Alarming Rise In Cyber Threats Targeting Indian Websites, APIs: Indusface Report
The banking, financial services and insurance sectors witnessed 45–60% higher bot attacks.
There has been a 115% surge in cyber threats targeting Indian websites and application programming interfaces in April–June 2024, according to the State of Application Security Report by Indusface, an application security SaaS company.
The company's AppTrana WAAP platform blocked over 2.37 billion threats during this period. On average, 9.6 lakh attacks were blocked per website, the report showed.
Bot attacks rose by 213% in Q2 2024 compared to a year earlier, with over 276 million incidents recorded. Distributed denial-of-service attacks also surged, totalling 835 million and affecting 60% of all sites monitored. In total, six out of 10 sites witnessed a DDoS attack, whereas nine out of 10 sites experienced a bot attack.
Power and energy companies faced up to 25 times more attacks than the industry average, likely because non-regulated industries with less stringent security requirements are soft targets for hackers, the report noted.
The banking, financial services and insurance sectors witnessed 45–60% higher bot attacks. Around 90% of the BFSI sites and all healthcare sites were targeted by bad bots that are typically used for account takeover, card cracking, skimming and other attacks.
SQL injection attacks were the top vulnerability in the BFSI, healthcare and retail sectors, underlining the importance of protecting customer data, including personally identifiable information and credit card information. Additionally, the manufacturing industry faced 10 times higher cross-site scripting attacks than other sectors.
The report revealed a staggering 1,200% increase in attacks targeting vulnerabilities, driven by the proliferation of cyber exploitation tools. The accessibility of technologies like large language models has lowered the barrier for hackers, significantly intensifying the threat landscape. A total of 25,000 critical and high vulnerabilities were found, with 31% of these vulnerabilities open for over 180 days.
“Attacks exploiting known vulnerabilities have surged by 1,200%, and bot attacks have risen by 200%. This increase could be attributed to the widespread adoption of large language models, particularly among less-experienced hackers," Ashish Tandon, chief executive officer of Indusface, said.

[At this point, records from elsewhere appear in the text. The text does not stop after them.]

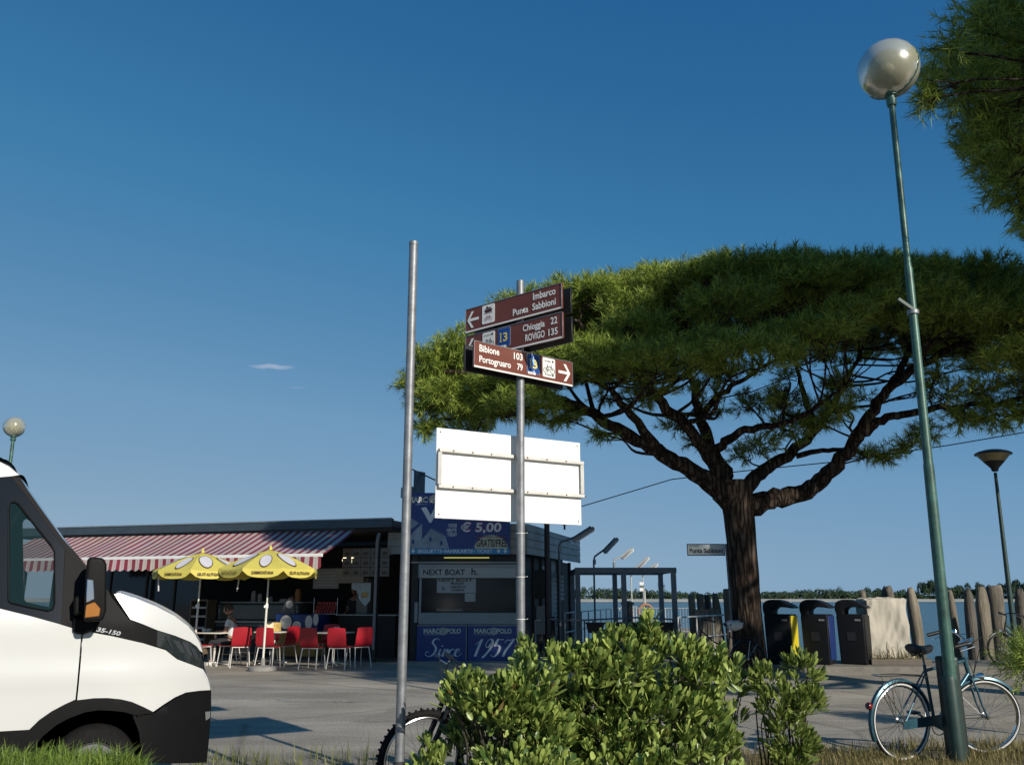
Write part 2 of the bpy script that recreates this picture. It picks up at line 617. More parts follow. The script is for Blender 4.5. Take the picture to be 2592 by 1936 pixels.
def np_mesh(name, V, Fc, mat, parent=None, smooth=False):
    k = Fc.shape[1]
    me = bpy.data.meshes.new(name)
    me.vertices.add(len(V)); me.vertices.foreach_set('co', np.ascontiguousarray(V, dtype=np.float32).ravel())
    me.loops.add(Fc.size); me.loops.foreach_set('vertex_index', np.ascontiguousarray(Fc, dtype=np.int32).ravel())
    me.polygons.add(len(Fc)); me.polygons.foreach_set('loop_start', np.arange(0, Fc.size, k, dtype=np.int32))
    if smooth: me.polygons.foreach_set('use_smooth', np.ones(len(Fc), dtype=bool))
    me.update(calc_edges=True)
    return link(name, me, mat, parent)

cs = []
for x in np.arange(-60, 470, 3.2):
    if 330 < x: hh = RNG.uniform(9, 15)
    else:
        hh = 6.6 + 1.6 * math.sin(x * 0.031) + 1.1 * math.sin(x * 0.011 + 2) + RNG.uniform(-1.5, 1.3)
        if RNG.random() < 0.05: hh += 2.0
    for row in range(2):
        r = RNG.uniform(2.4, 4.2)
        y = shore_y(x) + 26 + row * 9 + RNG.uniform(0, 6)
        h2 = hh * (0.72 if row == 0 else 1.0)
        cs.append((x + RNG.uniform(-2, 2), y, 1 + h2 * 0.52, r, h2 * 0.5, 130 if x < 330 else 420))
        cs.append((x + RNG.uniform(-2, 2), y + 1, 1.8, r * 1.15, 2.2, 60))
for k in range(3):
    cs.append((P(1678, 1500, 660).x + k * 1.5 - 1, 668, 9.5 - k, 1.7, 5.0, 160))
far_wood = blob_mass('far_wood', cs, leaf_mat('far_foliage', (0.020, 0.040, 0.024), (0.062, 0.095, 0.048), 0.8, 0.12, 0.1))
tag(far_wood, 'low green wood along the sandy far shore', 'wood', kind='stuff')

# raised grass bank at the left, low verge under the bicycle at the right
def verge_z(x, y):
    def sm(t): t = min(1, max(0, t)); return t * t * (3 - 2 * t)
    left = 0.56 * sm((-1.72 - x) / 0.5) * sm((5.75 - y) / 0.45)
    rgt = 0.07
    return max(left, rgt * sm((9.35 - y + 0.25 * math.sin(x * 1.7) + 0.1 * math.sin(x * 5)) / 0.3) * sm((x + 0.5) / 1.2), 0.0)
vs, fs = [], []
gx = np.arange(-9, 14.01, 0.16); gy = np.arange(2.5, 10.3, 0.13)
for y in gy:
    for x in gx:
        z = verge_z(x, y)
        vs.append((x, y, z + 0.012 * math.sin(x * 9 + y * 7) - 0.025 if z > 0.002 else -0.05))
nx = len(gx)
for j in range(len(gy) - 1):
    for i in range(nx - 1):
        a = j * nx + i
        fs.append((a, a + 1, a + nx + 1, a + nx))
verge = MB().add(vs, fs).build('verge', M('verge_soil', (0.10, 0.085, 0.045), 0.95, 0, 0.35, 5, 0.5, 30, col2=(0.16, 0.13, 0.07)))
tag(verge, kind='structure')

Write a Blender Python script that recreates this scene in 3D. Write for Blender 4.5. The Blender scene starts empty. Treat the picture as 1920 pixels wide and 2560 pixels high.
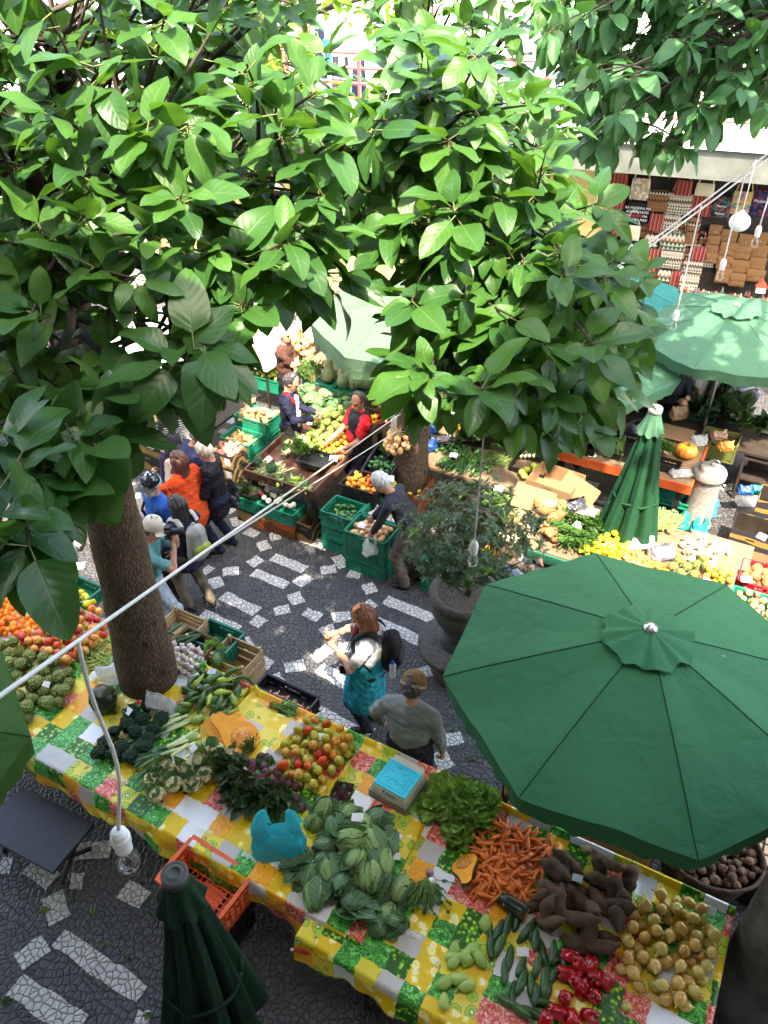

Small and medium businesses globally faced over 559 million attacks. DDoS was the number one attack vector, with each website/app seeing 124% more DDoS attacks compared to enterprise apps. This could be because DDoS attack monitoring requires either a managed WAAP or specialised, 24/7 security operations centres, which SMBs can't afford.
"Advanced bots are increasingly targeting enterprise applications, while SMBs are facing a rise in DDoS attacks. Blocking sophisticated bots remains challenging even for enterprises with robust security tools and dedicated teams, while SMBs often lack the budget for effective managed solutions to combat DDoS attacks," Tandon said.
The report indicated the need for robust, managed security solutions. Of the total attacks, 59% were mitigated using application-specific security policies. The remaining 41% were shielded by out-of-the-box security policies.